What can we do to encourage existing volunteers to keep up the good work, and nudge newbies to get involved? I know some organizations hold conferences just for volunteer leaders to give them the skills and knowledge—and networks—they need to do their gratis work more efficiently and effectively. For me, I got involved in volunteering for one professional association when a board member personally reached out to me after some back and forth over another issue and invited me to bring my specific skills to the table. And I did. This is one of the strategies Holly Duckworth, CAE, CMP, outlines in this article on working with volunteers.
 

I also kind of like this video (if you give them food and swag, they'll be happy—sounds like working with journalists :o)).

Are you ready for a potential decline in volunteers (or already experiencing one)? How are you bringing them back into the fold, finding fresh faces to pitch in, and/or finding other ways to get that work done?

Discuss this Blog Entry 1

on Mar 4, 2014

I have volunteered for many events, nationally and internationally. I stopped being interested in attendance when many of the non-profits started "selling" the podium to vendors, and being a room monitor volunteer was more than I could endure.

Second, why volunteer for a commercial seminar or conference organizer?
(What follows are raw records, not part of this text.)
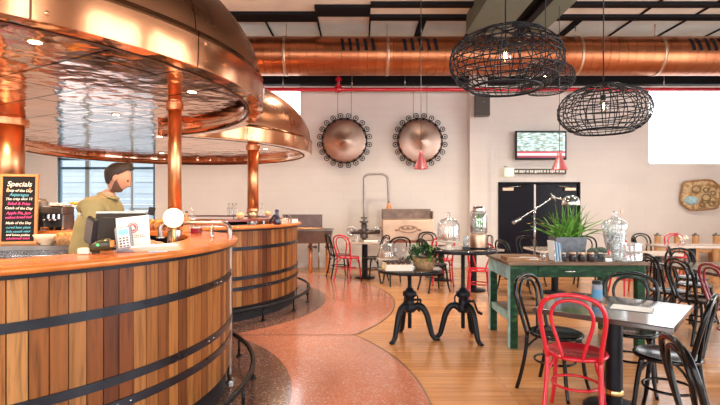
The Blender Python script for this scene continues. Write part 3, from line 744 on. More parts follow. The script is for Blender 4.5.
# ------------------------------------------------------------------ chairs
def chair_parts(t,m,seatm=None):
    seatm=seatm or m
    MB().lathe([(0,.448),(.17,.448),(.205,.45),(.212,.462),(.205,.474),(.18,.476),(.165,.470),(0,.468)],36).build('seat',seatm,t)
    P=[(-.165,-.155,.45),(-.178,-.185,.56),(-.198,-.22,.70),(-.195,-.245,.80),(-.14,-.262,.875),(0,-.27,.905),(.14,-.262,.875),(.195,-.245,.80),(.198,-.22,.70),(.178,-.185,.56),(.165,-.155,.45)]
    MB().tube(spline(P,4),.0155,8).build('back_hoop',m,t)
    P=[(-.06,-.19,.462),(-.085,-.205,.56),(-.125,-.228,.70),(-.125,-.243,.78),(-.085,-.256,.845),(0,-.262,.868),(.085,-.256,.845),(.125,-.243,.78),(.125,-.228,.70),(.085,-.205,.56),(.06,-.19,.462)]
    MB().tube(spline(P,4),.012,8).build('inner_hoop',m,t)
    for s in (-1,1):
        MB().tube(spline([(s*.165,-.155,.46),(s*.168,-.17,.3),(s*.178,-.205,.12),(s*.19,-.235,.0)],4),[.0155]*13,8).build('leg',m,t)
        MB().tube(spline([(s*.14,.12,.455),(s*.152,.145,.3),(s*.165,.165,.12),(s*.185,.19,.0)],4),[.0175]*4+[.016]*5+[.0135]*4,8).build('leg',m,t)
        MB().tube(spline([(s*.168,-.165,.34),(s*.14,-.12,.40),(s*.13,-.07,.445)],4),.009,6).build('rear_brace',m,t); MB().tube(spline([(s*.15,.14,.34),(s*.12,.09,.42),(s*.1,.05,.447)],4),.009,6).build('front_brace',m,t)
    MB().tube([(.155*math.cos(a),.155*math.sin(a)-.008,.245) for a in [2*PI*i/28 for i in range(28)]],.010,6,closed=True).build('stretcher_ring',m,t)
protos={}
def chair(x,y,dx,dy,col,label,group='bentwood cafe chairs'):
    rz=math.atan2(-dx,dy)
    if col not in protos:
        t=thing('bentwood_chair',label,'chair',(x,y,0),rz,group); chair_parts(t,{'black':M['black_wood'],'red':M['red'],'wine':M['red_dark']}[col]); protos[col]=t
        return t
    return dup(protos[col],(x,y,0),rz,label,group)
# near table
chair(1.52,3.37,.5,.87,'red','bright red bentwood chair seen from behind, closest to the middle of the floor')
chair(1.58,3.86,.66,-.75,'black','black bentwood chair just behind the bright red one, before the green workbench')
chair(2.22,3.93,-.5,-.86,'black','black bentwood chair facing the camera across the near square table')
chair(2.12,3.30,-.72,.69,'black','black bentwood chair with glaring seat at the right corner of the near square table')
chair(1.65,2.06,.96,-.26,'black','closest black bentwood chair at the bottom edge, only its leaning back hoops in frame')
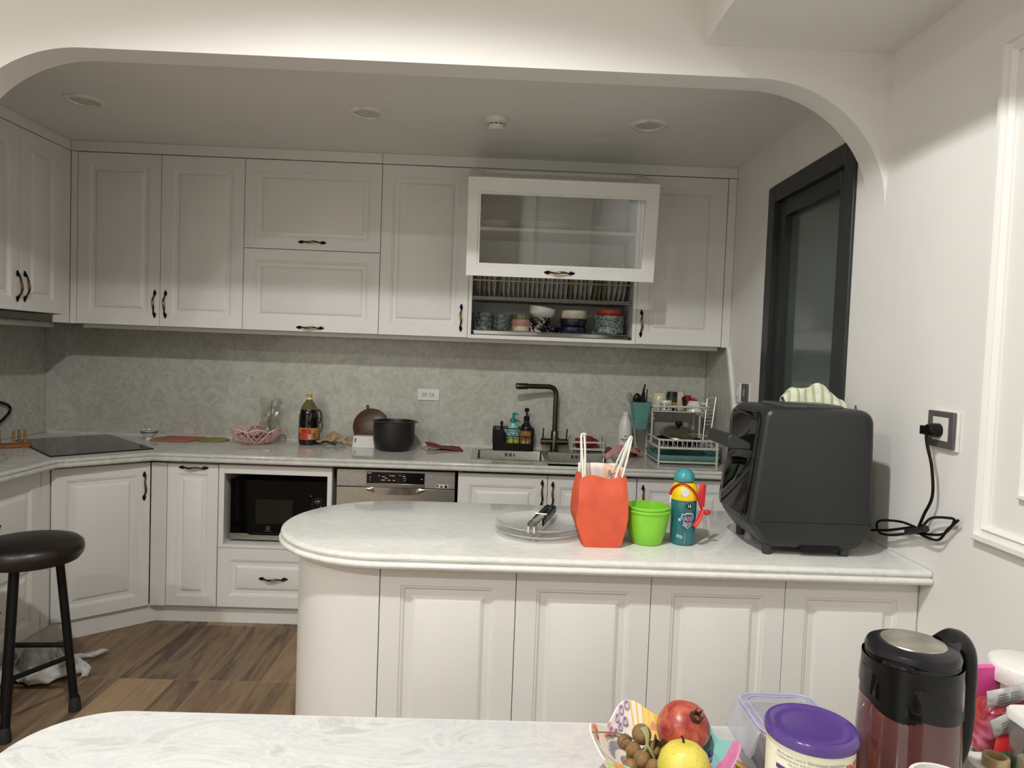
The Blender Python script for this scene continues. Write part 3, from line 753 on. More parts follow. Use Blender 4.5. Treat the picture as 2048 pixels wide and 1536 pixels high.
# ------------------------------------------------------------------ left corner odds and ends
cr = thing('cup_tree', 'small wooden peg rack at the left end of the worktop by the hob', 'cup rack', (-3.66, -0.63, ZC), rotz=radians(38))
WOOD_L = M('light_peg_wood', (150, 112, 62), 0.5, var=0.12, nscale=20)
obj('base', G().loft([[(x, y, z) for x, y in rrect(.22, .075, .02, 4)] for z in (.0005, .018)]), M('rack_base_wood', (128, 82, 40), 0.45, var=0.15, nscale=14), cr, bevel=0.003)
for x, y in ((.085, .02), (.035, -.015), (-.02, .022), (-.07, -.012), (.06, .024)): obj('peg', G().lathe([(.0065, .018), (.0065, .082), (.0045, .086), (0, .086)], 12, (x, y, 0)), WOOD_L, cr)
cable = smooth_path([(-3.853, -0.64, 1.02), (-3.85, -0.56, 1.075), (-3.845, -0.46, 1.092), (-3.838, -0.37, 1.075), (-3.835, -0.335, 1.04), (-3.838, -0.40, .985), (-3.845, -0.50, .945), (-3.85, -0.64, .915), (-3.852, -0.78, .8945)], 8)
single('cable', 'black cable looped against the left splashback above the peg rack', 'cable', G().tube(cable, .007, 10), BLACKP)

def bowl_prof(r, h, foot, t=0.003, footh=0.008, belly=1.0):
    out = [(0, .002), (foot * .7, .002), (foot * .8, 0), (foot, 0), (foot, footh)]
    N = 9
    for i in range(1, N + 1):
        u = i / N; out.append((foot + (r - foot) * sin(u * pi / 2) ** belly, footh + (h - footh) * (1 - cos(u * pi / 2)) ** (1.0)))
    inn = []
    for i in range(N, -1, -1):
        u = i / N; inn.append((max(0.001, foot + (r - foot) * sin(u * pi / 2) ** belly - t), footh + t + (h - footh - t) * (1 - cos(u * pi / 2))))
    return out + [(r - t * .4, h + t * .5)] + inn + [(0, footh + t)]
def band_mat(name, base, band, z0, z1, rough=0.15, pat=None, pscale=120):
    t = NT(name); v = t.coord(); z = t.sep(v)[2]
    m = t.math('MULTIPLY', t.math('GREATER_THAN', z, z0), t.math('LESS_THAN', z, z1))
    bc = band
    if pat:
        f = t.noise(v, pscale, 2, 0.5, 2.5); bc = t.ramp(f, [(0.45, band), (0.53, pat)])
    t.set(col=t.mix(m, base, bc), rough=rough); return t.m
single('footed_bowl', 'tiny white footed bowl with a dark band behind the hob', 'bowl', G().lathe([(0, .002), (.017, .002), (.019, 0), (.021, 0), (.018, .013), (.022, .019), (.036, .030), (.044, .041), (.048, .056), (.0465, .0565), (.042, .042), (.034, .032), (.02, .022), (0, .020)], 32), band_mat('banded_porcelain', (218, 218, 210), (30, 34, 34), .039, .052, pat=(150, 155, 150), pscale=160), (-3.172, -0.185, ZC + .0004))
bo = G().loft([[(x, y, z) for x, y in ((-.105, -.095), (.105, -.095), (.135, .085), (-.085, .095))] for z in (.0006, .011)])
cb = single('cutting_board', 'thin pinkish cutting board lying flat behind the hob', 'cutting board', bo, M('salmon_board_face', (186, 98, 82), 0.5, var=0.05), (-3.045, -0.135, ZC), bevel=0.003)
obj('board_edge', G().tube([(-.104, -.0955, .004), (.1045, -.0955, .004), (.1345, .085, .004)], .003, 6), M('board_edge_olive', (140, 132, 74), 0.5), cb)
single('round_mat', 'flat olive-green round lid lying right of the cutting board', 'lid', G().lathe([(0, .0005), (.082, .0005), (.086, .003), (.086, .006), (.082, .008), (0, .007)], 40), M('olive_lid', (140, 138, 40), 0.45, var=0.05), (-2.845, -0.115, ZC))

# pink lattice basket
PINK = M('pink_basket_plastic', (226, 182, 180), 0.4, var=0.04)
bk = thing('lattice_basket', 'pink plastic lattice fruit basket with a scalloped rim', 'basket', (-2.579, -0.185, ZC))
def basket_lattice():
    g = G(); n = 26
    def P(a, u):
        r = .056 + (.150 - .056) * u ** 0.75; z = .006 + .082 * u ** 1.25
        return (r * cos(a), r * sin(a), z)
    for s in (1, -1):
        for k in range(n):
            a0 = 2 * pi * k / n
            if (k % 8) in (7,) and s == 1: pass
            g.tube([P(a0 + s * .55 * u, u * (0.88 + .12 * abs(sin(4 * (a0 + s * .55))))) for u in [i / 7 for i in range(8)]],   .0019, 5)
    rim = []
    for k in range(160):
        a = 2 * pi * k / 160; u = 0.86 + 0.17 * abs(sin(4 * a)); rim.append(P(a, u))
    g.tube(rim, .0042, 8, closed=True)
    for k in range(8):                      # heart outlines
        a = 2 * pi * (k + .5) / 8
        for s in (1, -1): g.tube([P(a + s * .39 * sin(u * pi * .5) ** .7, 0.05 + 0.82 * u) for u in [i / 7 for i in range(8)]], .0036, 6)
    return g
obj('lattice', basket_lattice(), PINK, bk)
obj('base', G().lathe([(0, .0006), (.056, .0006), (.060, .004), (.058, .010), (.050, .007), (0, .006)], 40), PINK, bk)
rp = G().grid(lambda u, v: ((u - .5) * .15, (v - .5) * .08, .050 + .014 * sin(6 * u + 2 * v) * sin(pi * u)), 14, 8)
single('red_pouch', 'dark red pouch lying inside the pink basket', 'pouch', rumple(rp, .006, 30), M('dark_red_foil', (120, 26, 24), 0.35), (-2.60, -0.185, ZC), solid=0.008)
PLB = thin_glass('clear_crinkled_film', (244, 244, 240), 3.0, 0.12, 0.10, (206, 204, 196))
bg = thing('plastic_bag', 'clear crinkled plastic bag of dried herbs standing in the pink basket', 'bag', (-2.515, -0.150, ZC + .03))
gb = G().lathe([(.036, .012), (.050, .03), (.054, .05), (.046, .075), (.040, .095), (.030, .12), (.036, .145), (.048, .17), (.060, .195), (.056, .225)], 18, sy=0.6)
obj('film', rumple(rumple(gb, .020, 22, 3.0), .016, 55, 1.0), PLB, bg, normals=False, smooth=False)
DRY = M('dried_herb_stems', (98, 86, 54), 0.7, var=0.2)
g = G()
for k in range(9):
    a = random.uniform(-.6, .6); g.tube([(random.uniform(-.02, .02), random.uniform(-.01, .01), .02), (a * .03, .0, .08), (.006 + a * .02, 0, .12)], .0035, 5)
g.tube([(.004, 0, .11), (.006, 0, .15), (.010, 0, .205)], [.006, .0035, .003], 6).ball((.010, 0, .206), .005)
obj('herbs', g, DRY, bg)

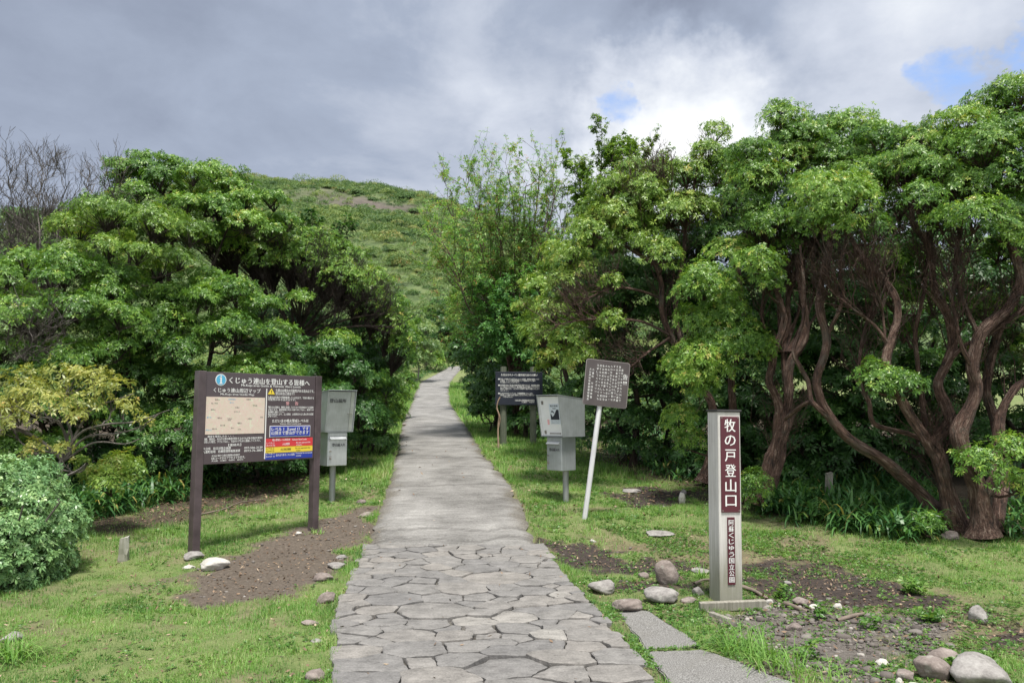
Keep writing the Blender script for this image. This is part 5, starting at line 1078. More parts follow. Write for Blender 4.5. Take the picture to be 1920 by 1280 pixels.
# fallen leaves
def litter(n, xr, yr, seed, L):
    r = np.random.default_rng(seed); x = r.uniform(*xr, n); y = r.uniform(*yr, n); mk = masks(x, y)
    k = r.random(n) < np.clip(mk['litter'] * .9 + mk['dark'] * .5 + mk['soil'] * .30 + mk['gravel'] * .3 + .16, 0, 1) * (1 - .93 * mk['hard']); x, y = x[k], y[k]
    p = np.column_stack([x, y, g(x, y) + .012 + .02 * (masks(x, y)['hard'] > .5)]); return rosettes(p, np.array([0, 0, 1.]) + r.normal(0, .35, (len(p), 3)), 1, L, L * .38, np.clip(r.normal(.5, .25, len(p)), 0, 1), r, el=(-.1, .2), droop=0)
V, Fq, T = cat([litter(26000, (-5.5, 6), (3.6, 10), 181, .045), litter(16000, (-6, 5), (10, 19), 182, .075)])
tag(link('leaf_litter', mesh_np('leaf_litter', V, Fq, T), None, [MATS['litter_leaf']]), 'brown fallen leaves on the bare soil', 'leaf litter', None, 'stuff')

# gravel
m, t, bs, out = newmat('gravel_stone'); c = t.ramp(t.attr('tint').outputs['Fac'], [(0, (.06, .05, .045)), (.4, (.145, .125, .112)), (.8, (.235, .212, .195)), (1, (.42, .39, .36))])
t.put(bs.inputs['Base Color'], t.mix(t.noise(worldpos(t), 60, 4, .6), c, t.mix(1.0, c, (.6, .6, .6, 1), 'MULTIPLY'))); bs.inputs['Roughness'].default_value = .9
def gravel(n, xr, yr, seed, fn, s0, s1):
    r = np.random.default_rng(seed); x = r.uniform(*xr, n); y = r.uniform(*yr, n); k = r.random(n) < fn(x, y); x, y = x[k], y[k]; m_ = len(x)
    bmt = bmesh.new(); bmesh.ops.create_cube(bmt, size=1.3); bmesh.ops.subdivide_edges(bmt, edges=bmt.edges[:], cuts=1, use_grid_fill=True)
    tv = unit(np.array([v.co[:] for v in bmt.verts])); tf = np.array([[v.index for v in f.verts] for f in bmt.faces]); bmt.free()
    s = s0 + (s1 - s0) * r.random(m_) ** 3; ax = s[:, None] * r.uniform(.55, 1.15, (m_, 3)) * [1, 1, .6]; a = r.uniform(0, 6.28, m_); jit = 1 + r.normal(0, .13, (m_, len(tv), 1))
    v = tv[None] * jit * ax[:, None]; vx = v[..., 0] * np.cos(a)[:, None] - v[..., 1] * np.sin(a)[:, None]; vy = v[..., 0] * np.sin(a)[:, None] + v[..., 1] * np.cos(a)[:, None]
    V = np.stack([vx + x[:, None], vy + y[:, None], v[..., 2] + (g(x, y) + s * .12)[:, None]], -1).reshape(-1, 3); Fq = (np.arange(m_)[:, None, None] * len(tv) + tf[None]).reshape(-1, 4)
    return V, Fq, np.repeat(np.clip(r.normal(.45, .22, m_), 0, 1), len(tf))
fg = lambda x, y: masks(x, y)['gravel'] * (1 - masks(x, y)['hard'])
fo = lambda x, y: (masks(x, y)['soil'] * .5 + masks(x, y)['dark'] * .35 + .012) * (1 - masks(x, y)['hard'])
V, Fq, T = cat([gravel(11000, (.8, 5.2), (3.9, 6.9), 191, fg, .006, .030), gravel(800, (.8, 5.2), (3.9, 6.9), 192, fg, .02, .055), gravel(6000, (-4, 4.5), (4.2, 11), 193, fo, .006, .028)])
tag(link('gravel', mesh_np('gravel', V, Fq, T), None, [MATS['gravel_stone']], smooth=False), 'loose grey gravel on the bare ground', 'gravel', None, 'stuff')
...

I have a cost of doing business, part of that is staffing. Is it not unfair to expect commercial conference organizers to pay their speakers (their inventory) and pay their staff? Why volunteer for that?

Third, many not for profit organizers of conferences are now acting just like the commercial organizers, - even worse - because they are not paying taxes on the seminar and conference revenues. Unfair competitive advantage for the ones that have to pay taxes. Volunteer for them? Why? They are a sellout.